After our Texas summer camps last year, my family traveled to New Mexico for an outdoor adventure with our own kids. I took this picture of a sign posted in our hotel room in Silver City. We had just come out of the Gila Wilderness where we hiked 13 miles round trip to a magical hot springs way back up in the mountains. It was not a well-marked trail. We ascended a mountain ridge, followed it for a couple of miles, then switched back down into a narrow canyon cut by a small but swift river. Directions to the springs said, “you’ll cross the river some 15 times.” We lost count, and got off track, and wondered whether certain crossings counted as “crossings”. We thought we’d get to the springs in time to soak our tired bones before setting up camp. Nope. We had to give up, pitch the tent, and then find the springs in the morning. It was worth every single scratch, blister, and missed river crossing. Since it was early in the morning, we had the springs to ourselves. They were a perfect 94 degrees and we could have stayed there all day. 
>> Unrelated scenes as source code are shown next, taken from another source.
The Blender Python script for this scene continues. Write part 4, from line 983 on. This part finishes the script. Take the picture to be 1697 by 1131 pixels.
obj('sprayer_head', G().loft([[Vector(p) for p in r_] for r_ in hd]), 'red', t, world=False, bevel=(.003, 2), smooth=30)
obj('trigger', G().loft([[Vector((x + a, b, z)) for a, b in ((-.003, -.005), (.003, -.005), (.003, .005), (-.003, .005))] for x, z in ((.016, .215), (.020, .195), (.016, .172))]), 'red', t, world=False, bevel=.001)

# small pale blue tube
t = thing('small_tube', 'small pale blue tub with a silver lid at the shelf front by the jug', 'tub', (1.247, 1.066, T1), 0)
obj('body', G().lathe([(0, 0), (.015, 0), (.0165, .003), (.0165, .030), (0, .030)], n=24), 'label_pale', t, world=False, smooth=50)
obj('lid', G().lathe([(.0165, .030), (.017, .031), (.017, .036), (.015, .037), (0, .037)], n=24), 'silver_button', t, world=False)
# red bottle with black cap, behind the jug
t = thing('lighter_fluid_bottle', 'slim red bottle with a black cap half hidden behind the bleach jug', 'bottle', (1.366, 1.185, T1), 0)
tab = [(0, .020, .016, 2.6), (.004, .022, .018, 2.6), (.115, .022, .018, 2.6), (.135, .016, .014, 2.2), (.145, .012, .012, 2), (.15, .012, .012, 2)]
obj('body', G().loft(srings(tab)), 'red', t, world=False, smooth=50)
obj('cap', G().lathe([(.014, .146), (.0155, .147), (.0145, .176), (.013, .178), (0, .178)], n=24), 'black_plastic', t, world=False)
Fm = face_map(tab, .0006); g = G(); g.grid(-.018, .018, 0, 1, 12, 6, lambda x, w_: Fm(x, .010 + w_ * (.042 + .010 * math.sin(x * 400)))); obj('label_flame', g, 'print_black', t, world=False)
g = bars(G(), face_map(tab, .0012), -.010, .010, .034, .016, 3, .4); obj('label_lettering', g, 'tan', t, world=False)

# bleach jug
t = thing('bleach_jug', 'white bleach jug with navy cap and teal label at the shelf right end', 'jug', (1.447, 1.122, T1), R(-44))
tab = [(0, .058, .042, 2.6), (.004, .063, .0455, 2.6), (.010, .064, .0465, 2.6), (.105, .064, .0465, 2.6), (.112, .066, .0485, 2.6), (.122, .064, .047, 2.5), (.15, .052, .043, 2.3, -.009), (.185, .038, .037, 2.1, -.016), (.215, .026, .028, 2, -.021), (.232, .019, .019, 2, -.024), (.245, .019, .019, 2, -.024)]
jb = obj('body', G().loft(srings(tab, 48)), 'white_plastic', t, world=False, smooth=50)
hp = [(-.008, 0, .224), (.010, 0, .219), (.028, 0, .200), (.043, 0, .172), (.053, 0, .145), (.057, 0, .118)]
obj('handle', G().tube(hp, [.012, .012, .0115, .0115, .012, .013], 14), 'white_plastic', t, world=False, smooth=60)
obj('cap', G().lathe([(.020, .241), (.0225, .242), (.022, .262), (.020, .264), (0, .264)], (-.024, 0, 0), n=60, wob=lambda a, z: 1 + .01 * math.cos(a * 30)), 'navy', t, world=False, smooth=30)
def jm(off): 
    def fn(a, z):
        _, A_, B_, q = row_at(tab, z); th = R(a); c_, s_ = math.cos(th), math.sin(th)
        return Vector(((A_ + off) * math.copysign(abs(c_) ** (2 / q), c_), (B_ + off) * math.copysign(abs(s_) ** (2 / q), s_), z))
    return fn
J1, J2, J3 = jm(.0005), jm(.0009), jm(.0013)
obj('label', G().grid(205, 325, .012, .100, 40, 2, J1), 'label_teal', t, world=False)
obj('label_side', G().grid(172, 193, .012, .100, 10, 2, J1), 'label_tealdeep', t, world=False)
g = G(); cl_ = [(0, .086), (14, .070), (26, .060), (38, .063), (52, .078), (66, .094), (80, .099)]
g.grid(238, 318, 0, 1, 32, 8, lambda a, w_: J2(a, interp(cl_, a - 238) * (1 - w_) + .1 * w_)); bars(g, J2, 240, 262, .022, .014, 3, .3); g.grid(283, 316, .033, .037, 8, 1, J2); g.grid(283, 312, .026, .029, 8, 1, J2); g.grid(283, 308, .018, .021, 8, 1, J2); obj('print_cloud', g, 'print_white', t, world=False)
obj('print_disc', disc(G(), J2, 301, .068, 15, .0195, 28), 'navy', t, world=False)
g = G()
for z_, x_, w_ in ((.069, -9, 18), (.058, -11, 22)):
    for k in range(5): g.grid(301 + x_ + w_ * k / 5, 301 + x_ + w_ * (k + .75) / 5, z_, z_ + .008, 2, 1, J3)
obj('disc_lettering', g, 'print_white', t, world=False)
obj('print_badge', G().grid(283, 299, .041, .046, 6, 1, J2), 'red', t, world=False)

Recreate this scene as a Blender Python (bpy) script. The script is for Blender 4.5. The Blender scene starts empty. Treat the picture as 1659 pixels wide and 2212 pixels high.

The Gila Wilderness, designated in 1924, is our country’s oldest wilderness area. It’s not as famous as some of our other wild spaces, but you won’t find a lovelier place. It’s got the majesty of the mountains and the tranquility of high desert mixed with the funky vibe of New Mexico. I love it.

That doesn’t mean I wasn’t bone-tired when we checked into the Palace Hotel in Silver City. But you know how after you’ve been on a long back-country hike, you feel clean afterwards? (Not physically. Obviously. We were disgusting.) I mean that you feel like you’ve reset yourself. Like a snake, you needed to scratch up against some logs and rocks to shed something old and ugly that you didn’t even know was weighing you down.

That’s how I was when I read The Travelers sign.

“We are all travelers. From ‘birth until death’ we travel between the eternities. May these days be pleasant for you, profitable for society, helpful for those you meet, and a joy to those who know and love you best.”

If you’re ever in Silver City, please stay at the Palace Hotel. They offer an historic old building, uniquely quaint rooms, and a beautiful blessing to see you through your travels.